Speaking of economics... Chang is an economist at the University of Cambridge. This book purports to explain why the current economic muddle is the way it is and how to fix it. Chang espouses a regulated capitalism, which means much of this will be preaching to the choir for me - I'm hoping the book will rise about "talking points for refuting idiots on the internet", especially since Kathryn Shulz suggests that arguing with people who are wrong on the internet is probably not all that useful.

Tuesday, July 10, 2012

Reviews, 7/10/2012

Kid 1 is in camp this week, so I'm at home with Kid 2. This doesn't explain or excuse not posting yesterday, I'm just saying.

Anyway, two books:

Kathryn Shulz - Being Wrong


A brilliant book. We are all wrong. Some of us are wrong more often than others, but none of us are infallible. This book looks at why that is, and then discusses why we think this is a bad thing, and finally explains why we're wrong to feel that being wrong is a bad thing.

Shulz writes in a breezy conversational style, using lots of footnotes-as-asides, and packing a lot of fascinating stuff into the endnotes for foks who want the story but not the details. This makes the book easily accessible to the layman, but also satisfying to the slightly more discerning reader.

Shulz opens each chapter with a short story of someone being wrong, and then she unpacks the story to illustrate her broader point in the chapter. This contributes to the conversational style - almost like a cocktail party, where the quirky story opens some more generalized discussion. When things sag a bit, Schulz sneaks in another quirky story, and peps things up. This is altogether delightful.

Shulz's argument goes like this: We are all wrong, often. We cannot know when we are wrong, we can only know when we have been corrected - it is logically false to say "I am wrong," because once we recognize that the thing we were saying was wrong, we are no longer wrong. We are wrong because our senses fool us, because our brains work in a particular way, because our society has convinced us of certain things, because we want to fit in with our friends, because our views about ourselves, the universe, and our position within the universe change as we age. We think this is a bad thing because society has taught us that, and because being corrected feels bad. But, out of wrongness comes art and science and progress and all things that make us human - animals are never wrong, because their brains don't work that way. So, we should embrace our wrongness, because it is the way that we express our humanity. This is a remarkably freeing philosophy, and Shulz presents it compellingly. This book should be required reading.

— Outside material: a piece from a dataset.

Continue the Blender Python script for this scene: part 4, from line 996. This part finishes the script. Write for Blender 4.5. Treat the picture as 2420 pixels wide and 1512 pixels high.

David Kowalski - The Company of the Dead


Wow. This was a really good book, and a surprisingly quick read. Kowalski is playing with the very idea of alt-history by focusing on the world that a minor change in history creates, and on efforts to fix that minor change. It's a time travel novel, which means lots and lots of paradox and plot twists that I'll try very hard not to give away. Someone from now, through accidental use of a time machine, ends up in 1911, and decides to fix things, starting with saving the Titanic. This results in an entirely new world which Kowalski unfolds deliciously over nearly 800 pages. In the new world, the US didn't enter WWI, so Germany won. Shortly thereafter, Texas secedes, and takes many of the Southern states along for the ride. This time, the Union doesn't intervene, because (as one of the characters muses) they don't think they can win. By 1999, Imperial Germany and Imperial Japan are the two big superpowers, with Russia loosely allied to Germany, along with France, England, and the Confederacy. The Union is partially occupied by Japan, which is loosely allied with Imperial Mexico. There's a map, which is actually kinda helpful. When a diary of the original time traveler turns up, a group of Confederate spies decide to go back and fix what he changed, because the situation in alt-1999 is hugely unstable.

The book is action packed, with aerial combat, giant floating balloons (not quite steampunk - diesel punk, perhaps? History-Punk, maybe), tanks, spies, secret plots within plots, backstabbing, atomic bombs - all manner of juicy good stuff. The military fiction stuff is outside of the control of the protagonists, so none of the whole top down, bottom up stuff that I mentioned a couple of weeks ago - an elegant solution. A satisfying spy story, and, as I said, lots and lots and lots of lovely twists in the plot of the sort that only time travel can allow. The action continues at a breathless pace throughout the novel, right up to the very end, which satisfies completely. A marvelous first book, recommended without reservation - except, what on earth can Kowalski do to follow up?